Organizations responsible for overseeing engineering (or geoscience) may have a number of different missions -- fulfilled wholly or partly within one organization, or spread among several. Principal among these missions are:

* promoting and advancing the science and ethical practice;
* registering and recognizing professionals, and ensuring the proper practice in a specific jurisdiction or within a discipline;
* making sure graduates have adequate knowledge and practice skills;
* encouraging professional development to extend or update knowledge, practice skills and judgment.

(APEGGA carries out these function either on its own or in collaboration with bodies such as the CCPE's Canadian Engineering Qualifications Board and the Canadian Engineering Accreditation Board, the Canadian Council of Professional Geoscientists' Canadian Geoscience Standards Board, and technical societies.)

The degree to which the above objectives are met (and by whom) varies greatly depending on where you are in the world.

In some countries, engineers face mandatory registration in a system administered directly by an arm of government. For instance, the Engineering Institute of Thailand functions "under His Majesty the King's Patronage" and the country's professional engineering legislation is administered by the Ministry of the Interior.

In the United States, where citizens often voice aversion to government intervention, engineers and geoscientists register with state-run and state-appointed boards whose rules can vary considerably from one state to another. In the U.S., accreditation of engineering education standards is the responsibility of a national Accreditation Board for Engineering and Technology. Yet another body, the National Society of Professional Engineers, promotes the ethical, competent and licensed practice of engineering, while aiming to enhance the professional, social, and economic well-being of its members. The NSPE allows qualified members to use the designation P.E., but membership in the Society is voluntary.

Divisions Hinder Mobility

The discussions we've had with U.S. counterparts about mobility lead us to believe it will likely take years for the American states to institute interstate recognition and mobility, let alone international recognition and mobility.

On the other hand, in countries such as United Kingdom and France, where one might expect more state intervention, governments have little involvement in regulating engineers. Registration is voluntary and, where it exists, is done through a variety of discipline-specific bodies, not through central or regional registries. There is provision for specific titles, such as "chartered engineer" or "ingénieur diplomé" but they are issued through discipline-specific societies or after graduating from recognized institutions. It is not always clear exactly what qualifications underlie these titles.

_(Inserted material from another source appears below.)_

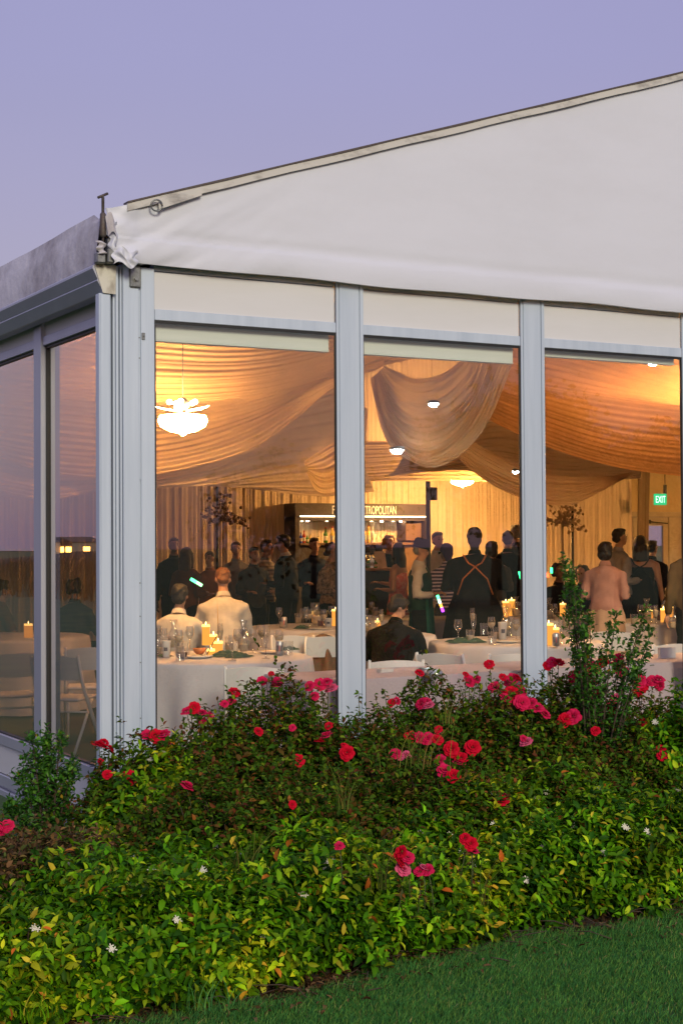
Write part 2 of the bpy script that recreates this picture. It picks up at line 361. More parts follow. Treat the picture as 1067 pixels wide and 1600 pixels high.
b = MB(); b.box(.0, .12, LEN-.05, LEN+.1, G, 3.45); b.obj('corner_upright', M_alu_side, tent)

# --- gutter along the eave
prof = [(-.157, 3.437), (-.168, 3.425), (-.168, 3.412), (-.135, 3.346), (-.138, 3.338), (-.100, 3.268), (-.092, 3.264), (-.02, 3.264), (-.02, 3.40), (-.06, 3.41), (-.06, 3.425), (-.135, 3.425), (-.145, 3.437)]
b = MB(); b.prism(prof, -.004, LEN+.1); b.obj('gutter', M_alu_side, tent)
b = MB(); b.prism([(-.16, 3.435), (-.105, 3.262), (-.022, 3.258), (-.018, 3.44)], -.014, -.005); b.obj('gutter_end_cap', streak_mat('dirty_cream_plate', (.62, .60, .54), (.34, .31, .26), (14, 14, 7), .45, .7), tent)

# --- gable sheet: heavy vinyl with a rolled hem, wrinkled where it is gathered at the corner
from mathutils import noise as NZ
def gable_pt(x, z):
    zt = roofz(max(0, x)); v = (z-3.45)/(zt-3.45)
    d = z-3.45
    y = -.058
    if d < .16: y -= .008*math.sin(PI*min(1, d/.16))**.8 + .006
    y -= .02*math.exp(-((d-.20)/.03)**2)*-.25
    y += .010*NZ.noise(Vector((x*.9, z*1.3, 3)))*min(1, d*3)
    cw = math.exp(-max(0, x)/.55)
    t = x*.75-(z-3.5)*1.25
    y += cw*(.020*NZ.noise(Vector((t*5, (x+z)*1.2, 1))) + .008*NZ.noise(Vector((t*13, (x+z)*3.5, 5))))
    y += .007*NZ.noise(Vector((x*2.2, z*7, 9)))*math.exp(-d/.25)
    if x < .12: y -= .022*math.sin(min(1, max(0, (.12-x)/.2))*PI)*(0.6+.4*math.sin(z*40))
    return y
xs = [-.105+.02*i for i in range(0, 70)] + [1.3+.09*i for i in range(1, 60)] + [6.7+.4*i for i in range(1, 30)]
xs = [x for x in xs if x < WID] + [WID]
NV = 46
def gv(i, j):
    x = xs[i]; v = (j/NV)**1.5
    xe = x
    zt = roofz(max(0, x)) - (.02*sstep(.02, -.1, x)) - .002
    z = 3.45+(zt-3.45)*v
    if x < .05:      # free edge, curling inwards to the hem
        k = sstep(.05, -.105, x); xe = x+ k*(.10*(1-sstep(3.45, 3.66, z)) + .012*math.sin(z*34))
    zz = z + (.006*math.sin(x*2.1)+.004*math.sin(x*5.3+1))*(1-v)**6
    return (xe, gable_pt(x, z), zz)
V = [gv(i, j) for i in range(len(xs)) for j in range(NV+1)]
Fq = [(i*(NV+1)+j, (i+1)*(NV+1)+j, (i+1)*(NV+1)+j+1, i*(NV+1)+j+1) for i in range(len(xs)-1) for j in range(NV)]
b = MB(); b.add(V, Fq, 0, True)
# hem turned under, and returned inwards along the free edge
H = [(V[i*(NV+1)][0], -.02, V[i*(NV+1)][2]+.006) for i in range(len(xs))]
o = len(b.v); b.add(H, [], 0); b.f += [(o+i, o+i+1, (i+1)*(NV+1), i*(NV+1)) for i in range(len(xs)-1)]; b.m += [0]*(len(xs)-1); b.sm += [True]*(len(xs)-1)
E_ = [(V[j][0]+.03, -.005, V[j][2]) for j in range(NV+1)]
o = len(b.v); b.add(E_, [], 0); b.f += [(j, j+1, o+j+1, o+j) for j in range(NV)]; b.m += [0]*NV; b.sm += [True]*NV
b.obj('gable_sheet', M_vinyl, tent)
# gathered knot of vinyl under the corner
b = MB()
b.grid(lambda u, v: (-.075+.16*u+.01*math.sin(v*9), -.105-.03*math.sin(PI*u)-.018*math.sin(u*14+v*6)*math.sin(PI*v), 3.425+.10*v+.02*math.sin(u*7)), 24, 14)
b.grid(lambda u, v: (-.085+.05*u+.01*math.sin(v*13), -.07-.035*math.sin(PI*u), 3.47+.22*v+.01*math.sin(u*9+v*8)), 10, 20)
b.obj('corner_flap', M_vinyl, tent)

# --- roof sheet, its edge strip and the side valance
b = MB()
b.grid(lambda u, v: (lerp(-.07, RIDGE, u), lerp(-.03, LEN+.1, v), roofz(lerp(-.07, RIDGE, u))-.004-.03*sstep(.01, 0, u)), 24, 12)
b.grid(lambda u, v: (lerp(RIDGE, WID+.07, u), lerp(-.03, LEN+.1, v), roofz(lerp(RIDGE, WID+.07, u))-.004), 24, 12)
b.obj('roof_sheet', M_vinyl, tent)
sl_ = math.hypot(1, .326)
for a0, a1 in ((.03, RIDGE), (RIDGE, WID)):
    b = MB(); n = 40
    def tp(x, dy, dz): return (x, dy, roofz(x)+dz)
    for dz0, dz1, y0, y1, mi in ((-.044, .004, -.088, -.076, 0), (.0045, .017, -.096, -.02, 1)):
        V = []
        for k in range(n+1):
            x = lerp(a0, a1, k/n); wv = .003*math.sin(x*7)
            V += [tp(x, y0, dz0+wv), tp(x, y1, dz0+wv), tp(x, y1, dz1), tp(x, y0, dz1)]
        Fq = [(k*4+q, k*4+(q+1) % 4, (k+1)*4+(q+1) % 4, (k+1)*4+q) for k in range(n) for q in range(4)]+[(0, 3, 2, 1), (n*4, n*4+1, n*4+2, n*4+3)]
        b.add(V, Fq, mi)
    b.obj('roof_edge_strip', [M_trim, M_rust], tent)
b = MB()
b.grid(lambda u, v: (-.10-.045*(1-v)-.014*math.sin(PI*v)+.006*NZ.noise(Vector((u*30, v*3, 0))), lerp(-.01, LEN+.1, u), 3.435+.345*v-.04*(u*LEN < .12)*(v > .9)+.004*math.sin(u*50)), 160, 14)
b.obj('side_valance', M_vinyl_dirty, tent)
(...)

Canada has a mutual recognition agreement with France and there is provision under the multilateral Washington Accord to recognize the accredited programs in the U.K. Some 20,000 engineers affiliated with various U.K. engineering institutions are located outside Britain.

The Canadian Way

In various fields -- law, parliamentary procedure and government administration -- Canada often relies on British, French or American precedents. In administering the professions, and specifically engineering, Canada has fashioned its own path when it comes to:

* professional registration;
* creating national bodies to set certification and accreditation to standards;
* developing expectations for continuing education; and
* designing its processes for disciplining professional misconduct and for dealing with those who improperly claim professional status.

Most importantly, there are the efforts to instill -- starting with students at our universities -- a pride in being a professional and a sense of personal responsibility (backed by a Code of Ethics).

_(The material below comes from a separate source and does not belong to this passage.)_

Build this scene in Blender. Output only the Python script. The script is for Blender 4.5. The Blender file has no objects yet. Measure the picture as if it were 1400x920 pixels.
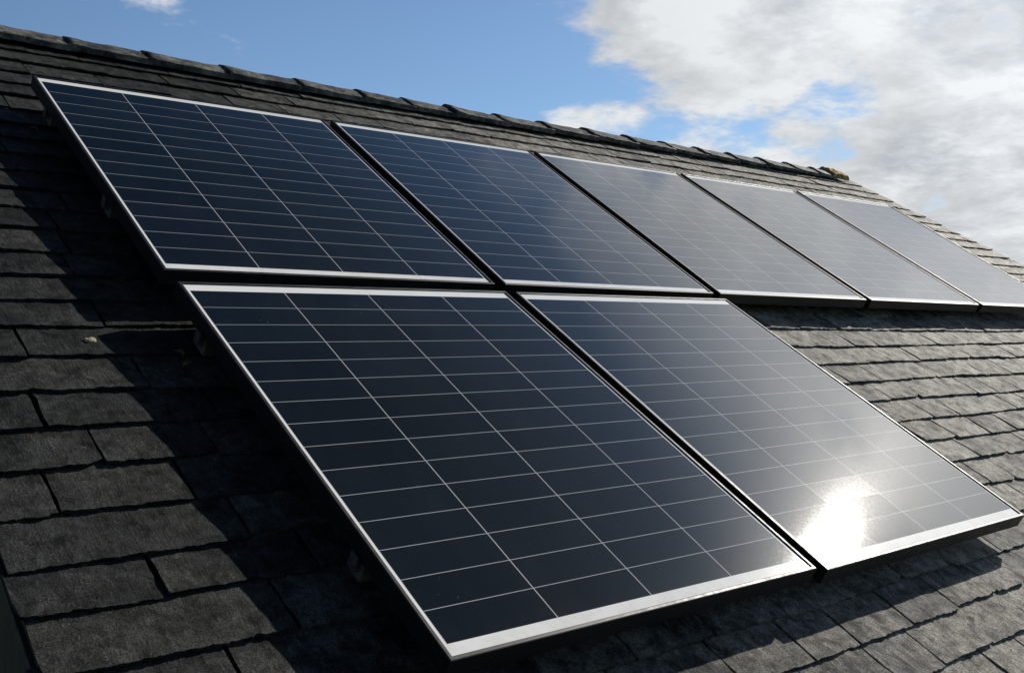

I believe that as Canadians we have reason to be proud of the fact that government in this country continues to maintain trust and confidence in us as professionals able and willing to regulate our own affairs and set our own standards.

Some may disagree. On the one extreme, there are those who suggest that we simply hand things over to government; on the opposite side, the proponents of a laissez-faire approach would leave it to the market and the public to protect themselves. Since taking on the presidency of this Association, I have received a variety of letters and e-mails that criticize, put down or nit-pick about APEGGA. I appreciate feedback but, at the same time, I urge some of our internal critics to get all the facts -- just as they would with any problem they face in their professional lives. Analyse the issue, define the problem and then propose solutions. We have some of the best problem solvers in the world right in our midst. Let's make use of their skills as we strive for an improved regulatory model.

Similarly, we can and must be willing to engage in creative problem-solving when faced with "active" challenges such as those launched in the past by ASET, or more recently by the "software engineering" issue at the Memorial University of Newfoundland. We must also seek creative solutions to the "passive" threat posed by member complacency and indifference.

Our system of professional self-governance and self-regulation may not be perfect, but it is the best model in the world and there are those elsewhere who envy and seek to emulate what our professions have achieved in Canada. That should be a source of great pride to Canadian engineers and geoscientists, and especially APEGGA.